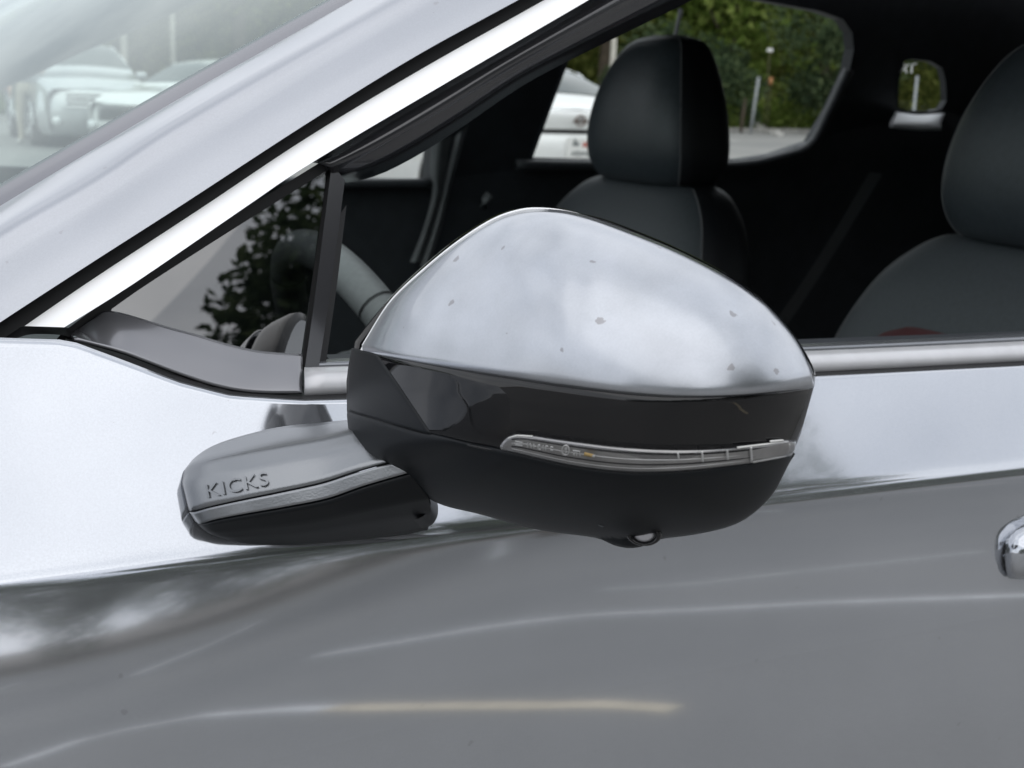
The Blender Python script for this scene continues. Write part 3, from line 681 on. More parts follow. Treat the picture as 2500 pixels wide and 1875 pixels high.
for dy_, wd_, mt_ in ((.22, .0007, 'rubber'), (.5, .0006, 'led'), (.72, .0008, 'rubber'), (.9, .0006, 'led')):  # light and dark lines put in for highlights in the lens
    tube_obj('signal_glint_line', spline([mpt(x, curve(s_top)(x)*(1-dy_)+curve(s_bot)(x)*dy_, .0016) for x in np.linspace(1250, 1925, 30)], 60), wd_*.6, M[mt_], head, seg=6)
px_bar('signal_edge', 1800, 1093, 1925, 1078, 4, M['led']); px_bar('signal_edge', 1838, 1128, 1925, 1113, 3.2, M['led'])
px_bar('signal_edge', 1240, 1070, 1262, 1063, 3, M['led']); px_bar('signal_edge', 1262, 1063, 1300, 1065, 2.4, M['led'])
px_bar('signal_edge', 1880, 1078, 1912, 1075, 5, M['led'])
px_bar('signal_chip', 1426, 1108, 1448, 1113, 7, M['led_y'], .004); px_bar('signal_chip', 1446, 1113, 1452, 1114, 6, M['led'], .004)
for x0, y0, x1, y1 in ((1258, 1077, 1276, 1080), (1258, 1085, 1276, 1088), (1288, 1081, 1288, 1092), (1294, 1082, 1298, 1093), (1303, 1084, 1303, 1094), (1303, 1089, 1308, 1090), (1314, 1086, 1319, 1087), (1314, 1086, 1314, 1096), (1314, 1096, 1320, 1097), (1326, 1088, 1326, 1098), (1332, 1089, 1338, 1090), (1332, 1089, 1332, 1099), (1344, 1091, 1350, 1092), (1344, 1098, 1350, 1099),
                       (1398, 1100, 1416, 1102), (1400, 1107, 1402, 1112), (1408, 1104, 1408, 1113), (1415, 1104, 1416, 1113)):
    px_bar('signal_mark', x0, y0, x1, y1, 2.0, M['led'], .0042)
for k in range(12):
    a, c = 2*math.pi*k/12, 2*math.pi*(k+1)/12
    px_bar('signal_mark', 1381+9*math.cos(a), 1099+12*math.sin(a), 1381+9*math.cos(c), 1099+12*math.sin(c), 2.4, M['led'], .0042)
for q in ((1380, 1094, 1380, 1104), (1380, 1094, 1385, 1095), (1380, 1099, 1384, 1099), (1380, 1104, 1385, 1104)): px_bar('signal_mark', *q, 2.0, M['led'], .0042)
# camera under the mirror
cc = mpt(1572, 1303, .0016); cn = (CAM-cc)/np.linalg.norm(CAM-cc); cn = cn+np.array([0, 0, -.35]); cn /= np.linalg.norm(cn)
e1 = np.cross(cn, [0, 0, 1.]); e1 /= np.linalg.norm(e1); e2 = np.cross(cn, e1)
def lathe(name, c, n_, a, b, prof, mat, parent, seg=28):
    G = [[c+n_*h+r*(math.cos(q)*a+math.sin(q)*b) for q in np.linspace(0, 2*math.pi, seg, endpoint=False)] for r, h in prof]
    return grid_obj(name, G, mat, parent, closed_u=True)
lathe('camera_ring', cc, cn, e1*1.25, e2*.9, [(.0062, -.004), (.0062, .0005), (.0054, .0018), (.0046, .0018), (.0042, .0003)], M['gloss'], head)
lathe('camera_lens', cc, cn, e1*1.1, e2*.9, [(.0042, .0003), (.0035, .0014), (.002, .002), (.0001, .0022)], M['cam'], head)
lathe('drain_hole', mpt(1469, 1276, .0006), cn, e1, e2, [(.0022, -.001), (.0020, .0006), (.0012, .0007), (.0001, -.0004)], M['trim_hi'], head, 14)

# arm: faceted foot on the door skin, rising to the head
def yoff(pts, ys): return [atY(x, y, Y) for (x, y), Y in zip(pts, ys)]
def bodyp(x, y, o=0.0): return onS(x, y, lambda X, z: YB(X, z)-o)
A0 = [bodyp(*p, .0005) for p in ((462, 1148), (482, 1122), (520, 1096), (580, 1074), (680, 1050), (780, 1040), (870, 1033), (960, 1040))]
def lift(pts, hs): return [bodyp(x, y, h) for (x, y), h in zip(pts, hs)]
A1 = lift([(457, 1156), (475, 1140), (510, 1131), (580, 1117), (680, 1098), (780, 1079), (870, 1058), (980, 1050)], [.004, .012, .022, .032, .042, .05, .058, .066])
A1b = lift([(455, 1180), (466, 1182), (506, 1172), (580, 1158), (680, 1138), (780, 1118), (875, 1096), (990, 1085)], [.005, .015, .026, .038, .049, .058, .068, .078])
A2 = lift([(470, 1243), (480, 1245), (520, 1236), (590, 1221), (690, 1201), (790, 1179), (880, 1150), (1000, 1118)], [.006, .016, .028, .041, .053, .063, .074, .086])
A3 = lift([(485, 1268), (498, 1273), (530, 1266), (600, 1253), (700, 1236), (800, 1216), (890, 1185), (1010, 1150)], [.006, .015, .027, .040, .052, .062, .073, .085])
A4 = lift([(500, 1284), (520, 1294), (560, 1296), (640, 1290), (740, 1280), (840, 1262), (930, 1244), (1055, 1222)], [.004, .010, .018, .027, .036, .046, .058, .072])
A5 = [bodyp(*p, .0005) for p in ((512, 1291), (545, 1306), (600, 1320), (690, 1325), (800, 1319), (900, 1309), (980, 1300), (1042, 1287))]
arm_rails = [spline(r, 60) for r in (A0, A1, A1b, A2)]
def facets(name, rails, mat, subs, bev=.0):
    G = []
    for i in range(len(rails)-1):
        for t in np.linspace(0, 1, subs, endpoint=False): G.append(rails[i]*(1-t)+rails[i+1]*t)
    G.append(rails[-1]); return grid_obj(name, G, mat, head, thick=.002, off=-1)
def rounded(rails, t=.12):
    out = [rails[0]]
    for i in range(1, len(rails)-1):
        out += [rails[i]*(1-t)+rails[i-1]*t, rails[i]*(1-t)+rails[i+1]*t]
    return out+[rails[-1]]
o = facets('mirror_arm', rounded(arm_rails, .08), M['arm'], 4)
low_r = [spline(r, 60) for r in (A2, A3)]; und_r = [spline(r, 60) for r in (A3, A4, A5)]
low_r[0] = low_r[0]+np.array([0, 0, -.0003])
o = facets('arm_lower_cover', low_r, M['arm'], 6)
o = facets('arm_underside', rounded(und_r, .25), M['matte'], 5)  # shade under the arm put in as black plastic
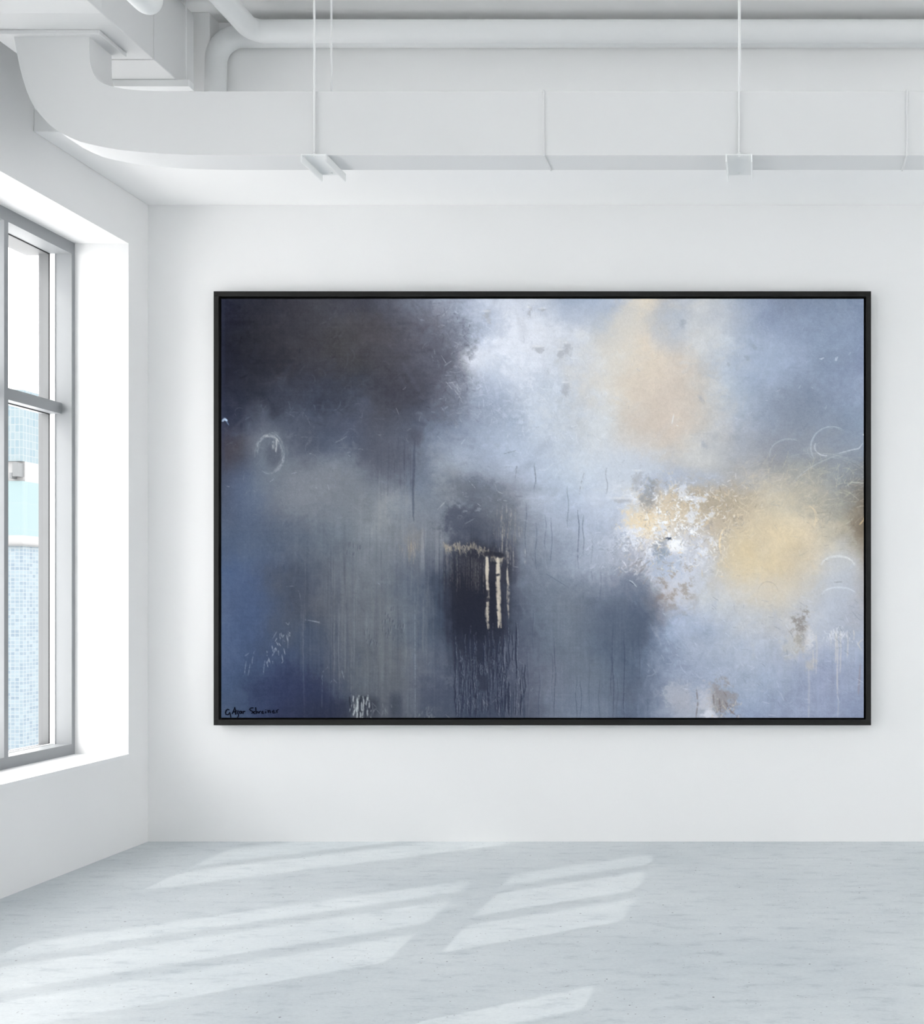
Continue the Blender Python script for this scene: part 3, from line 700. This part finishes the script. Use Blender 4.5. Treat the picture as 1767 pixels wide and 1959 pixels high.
# --- the burst of light at right: crust of white, cream and brown
cr2 = fbm(12, 11, 5, .75); cr3 = fbm(20, 16, 5, .7)
lay((178, 186, 202), ell(1150, 1060, 55, 44, .8, .6, crust) * .45)
lay((196, 178, 152), ell(1350, 975, 90, 42, .7, .5, cr3) * .6)
lay((176, 162, 140), ell(1365, 960, 75, 22, .6, .8, cr2) * .6)
lay((228, 208, 176), ell(1268, 985, 50, 44, .7, .9, cr2) * .7)
lay((244, 226, 196), ell(1240, 1005, 38, 22, .7, .7, cr2) * .75, .3)
lay((236, 212, 170), ell(1225, 1000, 22, 14, .7, .7, cr3) * .4)
lay((208, 214, 228), ell(1300, 1075, 48, 60, .7, .6, cr2) * .65, .2)
lay((150, 134, 122), region(1255, 1075, 1325, 1165, 20, 24) * sstep(.0, .6, cr2) * .55)
lay((140, 130, 122), region(1330, 960, 1420, 1040, 24, 24) * sstep(.2, .7, cr2) * .5)
lay((226, 230, 240), region(1180, 920, 1380, 1080, 30, 26) * sstep(.15, .5, cr3) * .75, .45)
lay((250, 250, 252), region(1225, 940, 1345, 1060, 24, 20) * sstep(.3, .6, cr2) * .85, .5)
lay((250, 250, 252), ell(1290, 1045, 18, 12, .6, .6, cr2) * .9, .6)
lay((96, 108, 128), ell(1263, 1052, 12, 20, .6, .9, cr2) * .5)
lay((112, 120, 138), ell(1240, 945, 16, 26, .7, .9, cr2) * .5)
lay((158, 176, 204), ell(1270, 1080, 26, 24, .6, .9, cr2) * .5)
for q in ([(1268, 1031), (1276, 1029), (1284, 1032)], [(1276, 1033), (1283, 1028)]): stroke(q, 3, (60, 72, 92), .8, -.2)
scumble(region(1195, 930, 1400, 1090, 24, 24), (246, 246, 248), .010, 12, 1.5, .75, None, 1, .5, .12)
scumble(region(1195, 930, 1400, 1090, 24, 24), (240, 214, 170), .005, 12, 1.5, .6, None, 1, .4, .12)
scumble(region(1230, 930, 1430, 1100, 24, 24), (140, 126, 112), .006, 9, 1.2, .5, None, 1, -.2, .12)
scumble(region(1210, 930, 1330, 1090, 20, 24), (116, 126, 148), .005, 9, 1.2, .5, None, 1, -.2, .12)
scumble(region(1110, 990, 1240, 1100, 24, 24), (214, 220, 232), .009, 11, 1.2, .55, -40, .6, .4)
scumble(region(1150, 1040, 1240, 1110, 20, 20), (90, 100, 120), .005, 10, 1.2, .45, -40, .6, -.2)
for k in range(30):
    x = rng.normal(1216, 16); y = rng.normal(1090, 9)
    stroke([(x, y), (x + rng.uniform(6, 16), y - rng.uniform(8, 16))], rng.uniform(1.5, 3), (196, 196, 206) if k % 2 else (150, 146, 150), .6, .4, .2)
stroke([(1202, 1110), (1208, 1113), (1217, 1123)], 2.4, (190, 200, 214), .7, .4); stroke([(1204, 1113), (1212, 1119)], 1.5, (60, 70, 90), .7)
lay((212, 198, 170), ell(1490, 965, 70, 34, .8, .4, n_mid) * .4)
lay((218, 201, 170), ell(1470, 1060, 80, 60, .75, .5, n_mid) * .4)
lay((228, 204, 158), ell(1415, 1080, 30, 44, .75, .3, n_mid) * .5)
lay((214, 202, 184), ell(1470, 1130, 70, 26, .8, .4, n_mid) * .5)
lay((128, 116, 102), ell(1656, 985, 22, 60, .9, .5, n_mid) * .5)
lay((150, 150, 144), ell(1590, 965, 45, 26, .8, .6, cr3) * .45)
scumble(region(1420, 895, 1640, 990, 40, 26), (212, 203, 180), .011, 26, 1.4, .45, -35, .5, .2, .03)
scumble(region(1480, 900, 1650, 1000, 30, 26), (158, 162, 160), .0040, 24, 1.4, .4, -35, .5, .1, .03)
scumble(region(1360, 935, 1450, 1040, 24, 24), (236, 222, 192), .0075, 20, 1.3, .55, -40, .9, .3, .05)
scumble(region(1540, 960, 1650, 1070, 24, 24), (128, 122, 112), .004, 20, 1.4, .35, -40, .8, .1, .03)
scumble(region(1470, 1085, 1560, 1140, 30, 20), (172, 162, 146), .004, 8, 1.2, .35)
lay((190, 197, 208), ell(1610, 1090, 38, 50, .55, .3, n_mid) * .6); lay((182, 190, 206), ell(1600, 1150, 60, 60, .8, .3, n_mid) * .4)
def arcs(cx, cy, rx, ry, t0, t1, col, n_, al, w_=1.3, jit=1.5, tilt=0):
    for k in range(n_):
        a, b_ = t0 + rng.normal(0, .12), t1 + rng.normal(0, .12); jx, jy = rng.normal(0, jit, 2); q = []
        for i in range(15):
            t = a + (b_ - a) * i / 14; x, y = (rx + jx) * math.cos(t), (ry + jy) * math.sin(t)
            q.append((cx + x * math.cos(tilt) - y * math.sin(tilt), cy + x * math.sin(tilt) + y * math.cos(tilt)))
        stroke(q, w_, col, al, .3, .25)
PI = math.pi
arcs(1590, 855, 40, 38, PI * .85, PI * 1.65, (196, 206, 218), 5, .4, 1.1, 1.2); arcs(1580, 855, 22, 18, PI * .45, PI * 1.1, (222, 228, 236), 3, .6)
arcs(1510, 868, 38, 28, PI * .95, PI * 1.6, (186, 196, 208), 4, .4, 1.1, 1.2); arcs(1585, 862, 44, 24, PI * .8, PI * 1.2, (184, 192, 204), 3, .35)
arcs(1600, 905, 90, 34, PI * 1.05, PI * 1.6, (190, 196, 202), 5, .35, 1.2, 2.5, -.35); arcs(1560, 930, 110, 60, PI * 1.45, PI * 1.85, (196, 200, 202), 4, .3, 1.2, 5)
stroke([(1600, 868), (1630, 860), (1642, 858), (1650, 847)], 2, (220, 226, 234), .7, .4, .15); stroke([(1650, 831), (1654, 832)], 3, (240, 242, 244), .9, .4)
stroke([(1625, 922), (1652, 924)], 2, (206, 204, 196), .6, .3); stroke([(1643, 1004), (1652, 994), (1651, 990)], 2, (238, 204, 150), .8, .4)
arcs(1545, 990, 16, 22, -PI * .45, PI * .25, (238, 218, 182), 3, .6)
arcs(1602, 1082, 31, 18, PI * 1.05, PI * 1.95, (222, 224, 224), 5, .6, 1.5, 1.2); arcs(1604, 1138, 32, 14, PI * 1.05, PI * 1.9, (218, 224, 232), 4, .5, 1.4, 1)
stroke([(1595, 1114), (1610, 1113)], 1.6, (120, 124, 132), .6); arcs(1468, 1133, 19, 20, PI * 1.05, PI * 2.0, (176, 164, 148), 2, .55, 1, .8)
arcs(1390, 1040, 14, 30, PI * .8, PI * 1.35, (246, 224, 184), 3, .6, 2)
for (x, y, dx, dy) in ((1570, 686, 5, -2), (1598, 684, -1, 6), (1601, 682, -2, 8), (1567, 686, 4, 1), (1288, 792, -4, 18), (1293, 813, 4, 2), (1270, 868, 2, -3)): stroke([(x, y), (x + dx, y + dy)], 1.6, (236, 240, 246), .8, .4)
for (x, y) in ((1308, 615), (1306, 624), (1392, 694), (1340, 762), (1430, 685), (1443, 664), (1345, 850), (1440, 795)): lay((140, 150, 168), ell(x, y, 6, 3, .9, 1.2, cr2, 50) * .35)
# flaked dents in the pale centre
for (x, y, rx, ry) in ((1030, 668, 9, 6), (1072, 676, 6, 8), (1084, 666, 5, 11), (1080, 742, 8, 11), (1040, 592, 6, 3), (1012, 595, 4, 8), (930, 605, 6, 10), (1190, 958, 18, 5), (1222, 920, 10, 20)):
    lay((168, 172, 183), ell(x, y, rx, ry, .7, 1.2, cr2) * .6, -.3); lay((236, 238, 242), ell(x - 2, y - ry, rx, 2, .8, .8, cr2) * .5, .3)
for q in ([(860, 600), (868, 599), (874, 608), (874, 616)], [(834, 603), (842, 602)], [(884, 620), (884, 640)], [(884, 645), (890, 640)], [(888, 661), (897, 660)], [(840, 676), (852, 690)], [(862, 678), (884, 668)], [(820, 694), (830, 684)],
          [(826, 580), (842, 579)], [(848, 588), (851, 602)], [(896, 680), (898, 694)], [(966, 893), (984, 893)], [(1110, 925), (1116, 905)], [(1109, 930), (1107, 945)], [(984, 900), (988, 890), (984, 915)], [(962, 868), (985, 862)], [(1022, 893), (1024, 925)]):
    stroke(q, 1.4, (84, 86, 100), .48, -.2, .25)
for q in ([(843, 680), (852, 695)], [(852, 730), (864, 745)], [(868, 745), (880, 762)], [(848, 700), (862, 690)], [(945, 925), (950, 940), (962, 945)], [(896, 920), (908, 934)], [(1025, 898), (1042, 900), (1058, 885)], [(1142, 887), (1150, 876)], [(880, 850), (888, 840)],
          [(835, 975), (850, 960)], [(950, 957), (957, 955)], [(962, 957), (968, 958)], [(912, 963), (918, 968)]):
    stroke(q, 1.4, (216, 222, 230), .45, .4, .2)
lay((150, 156, 168), region(870, 925, 940, 990, 16, 16) * sstep(.35, .7, cr2) * .5, .2)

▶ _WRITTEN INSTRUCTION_
Each line containing the word "this" counts once; report the total alone.

▶ _EXERCISE RESPONSE_
2